═══ Exercise material ═══
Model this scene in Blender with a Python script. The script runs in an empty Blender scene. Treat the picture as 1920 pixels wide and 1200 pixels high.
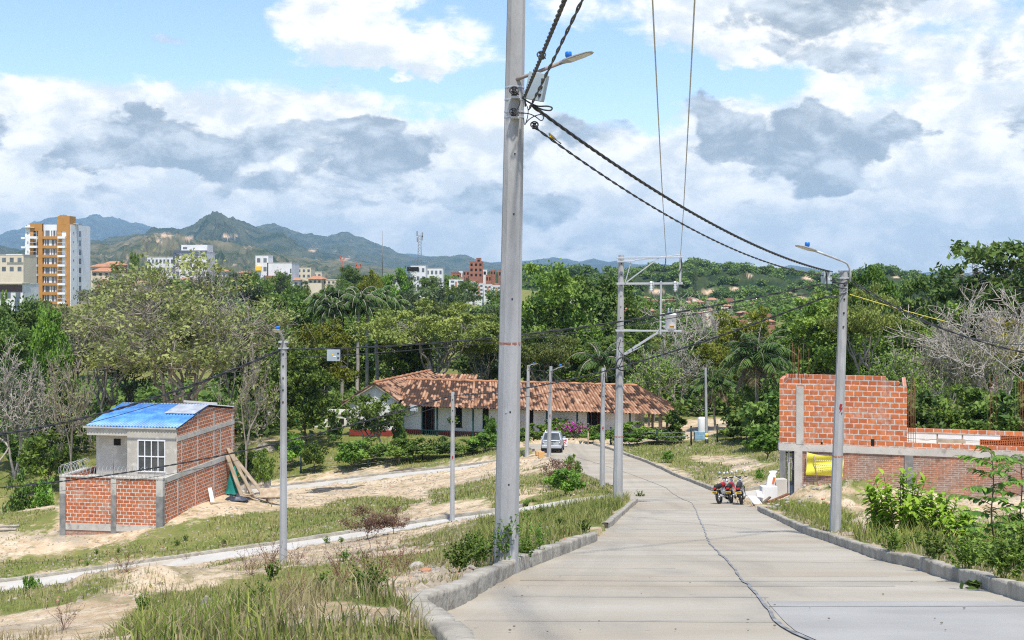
import bpy, math, random
import numpy as np
from mathutils import Vector, Matrix
R = math.radians
sc = bpy.context.scene
C = sc.collection

# ------------------------------------------------------------------ camera
F = 2400.0; CX = 960.0; HY = 505.0            # focal length in photo pixels, horizon row
cam_d = bpy.data.cameras.new('camera'); cam = bpy.data.objects.new('camera', cam_d); C.objects.link(cam)
cam_d.sensor_width = 36; cam_d.lens = 45; cam_d.shift_y = -(600 - HY) / 1920
cam_d.clip_start = 0.1; cam_d.clip_end = 60000
cam.location = (0, 0, 0); cam.rotation_euler = (R(90), 0, 0)
sc.camera = cam

# ------------------------------------------------------------------ render look
sc.view_settings.view_transform = 'Standard'; sc.view_settings.look = 'None'
sc.view_settings.exposure = 0.17; sc.view_settings.gamma = 1
sc.cycles.use_denoising = False; sc.cycles.filter_width = 1.15
sc.cycles.max_bounces = 6; sc.cycles.diffuse_bounces = 3; sc.cycles.glossy_bounces = 2
sc.cycles.transmission_bounces = 3; sc.cycles.volume_bounces = 0; sc.cycles.transparent_max_bounces = 4

# ------------------------------------------------------------------ sun and sky
SUN_EL, SUN_AZ = 64.0, 168.0                   # azimuth clockwise from +Y: sun high behind the viewer
sun_d = bpy.data.lights.new('sun', 'SUN'); sun = bpy.data.objects.new('sun', sun_d); C.objects.link(sun)
sun_d.energy = 5.0; sun_d.angle = R(3.0); sun_d.color = (1, 0.95, 0.87)
sd = Vector((math.sin(R(SUN_AZ)) * math.cos(R(SUN_EL)), math.cos(R(SUN_AZ)) * math.cos(R(SUN_EL)), math.sin(R(SUN_EL))))
sun.rotation_euler = sd.to_track_quat('Z', 'Y').to_euler()

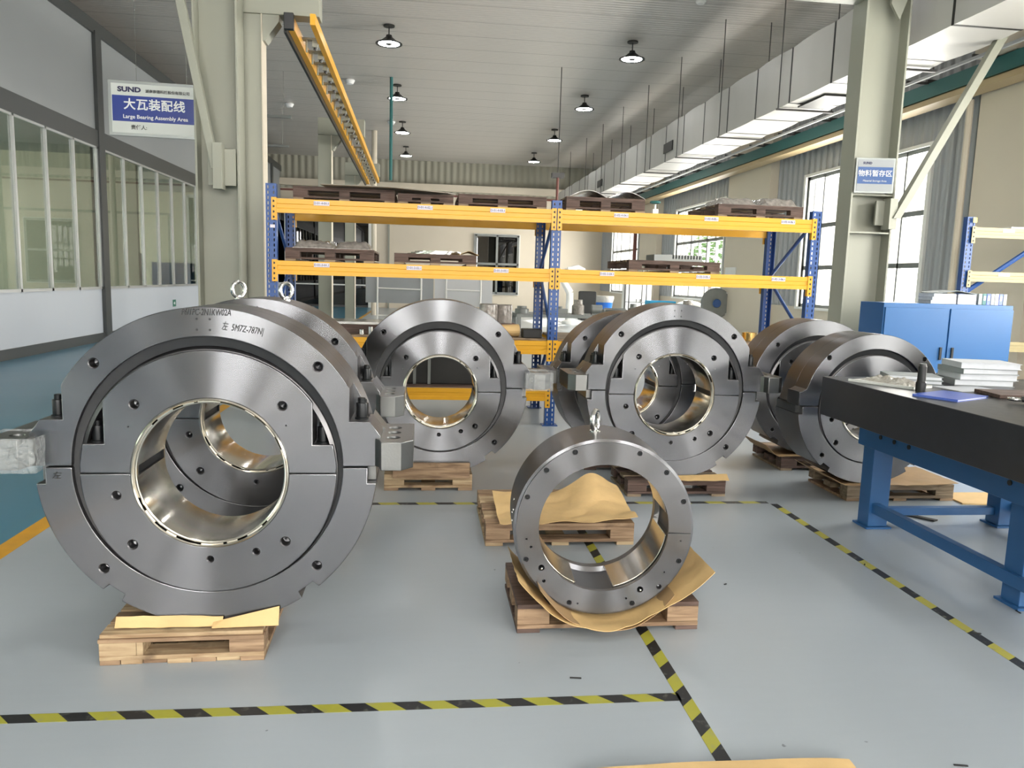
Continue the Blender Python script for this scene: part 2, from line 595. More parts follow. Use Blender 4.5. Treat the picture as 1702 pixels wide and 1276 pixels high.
═══
Brief :: Track down every line with the word "Blender" and copy it.

Exercise answer ::
Model this scene in Blender with a Python script. The script runs in an empty Blender scene. Treat the picture as 1920 pixels wide and 1200 pixels high.
Continue the Blender Python script for this scene: part 2, from line 595. More parts follow. Use Blender 4.5. Treat the picture as 1702 pixels wide and 1276 pixels high.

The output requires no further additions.